Among the 26 behavioral habits that DeLegge says are a must to succeed are being calculated, defensive; flexible and humble as well as imaginative, philosophical, realistic; sober and thrifty.

His gallery of greats includes Bernard Baruch, Benjamin Graham, Charles Dow, John Bogle, Warren Buffett, Carl Icahn, Paul Tudor Jones II, Charlie Munger, Chris Sacca, Muriel Siebert, John Templeton and other major achievers.

Understanding behavior has become so critical in investing that it has been studied and codified by Daniel Kahneman, Robert J. Shiller and Richard Thaler, whose findings have earned them Nobel prizes in economics.

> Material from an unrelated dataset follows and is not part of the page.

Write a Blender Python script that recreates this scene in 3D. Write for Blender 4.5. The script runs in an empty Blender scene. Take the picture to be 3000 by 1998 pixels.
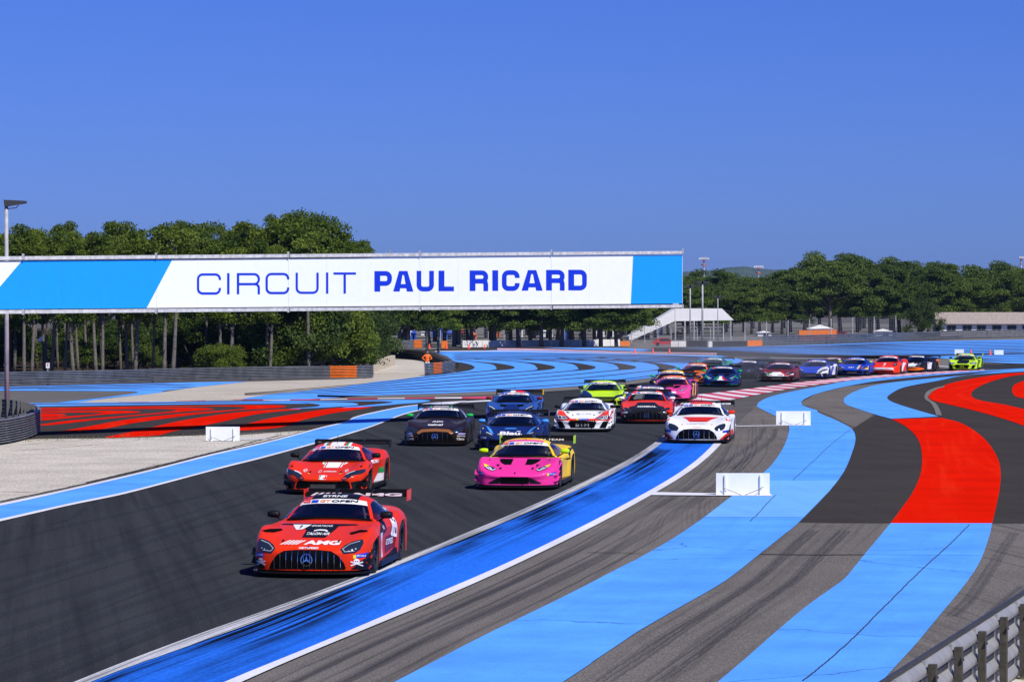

“What we’ve learned is that behind our choices and habits is a complex web of psychological, cognitive, cultural, emotional and social factors,’’ De Legge writes.

“Investment results (good or bad) are highly correlated with behavior (good or bad). There is little variability among the investing greats in the specific habits that led them there.’’

Mutual fund great and Templeton Growth Fund creator John Templeton, the man whom Money magazine said was "arguably the greatest global stock picker of the century,’’ is remembered for his habit of calculation. DeLegge says that Templeton weighed the pros and cons of his investing choices before making decisions, so that his choices were made “with a high probability of positive outcomes.’’

Warren Buffett’s teacher and mentor, Benjamin Graham (The Intelligent Investor) is admired for his defensive approach to investing. DeLegge says that Graham honed this behavior from having endured the stock market crash of 1929 and the Great Depression

“Graham applied his margin of safety idea in the context of selecting individual stocks. As Graham taught, if people bought stocks at prices below their intrinsic value, it would provide an adequate cushion or, as he called it, a “margin of safety.”

“What type of assets should you use for your portfolio’s margin of safety? The key characteristics for assets inside your portfolio’s margin of safety are: (1) they should not lose market value, (2) they should not have market volatility, (3) they should provide liquidity, and (4) they should provide principal and income guarantees,’’ DeLegge says.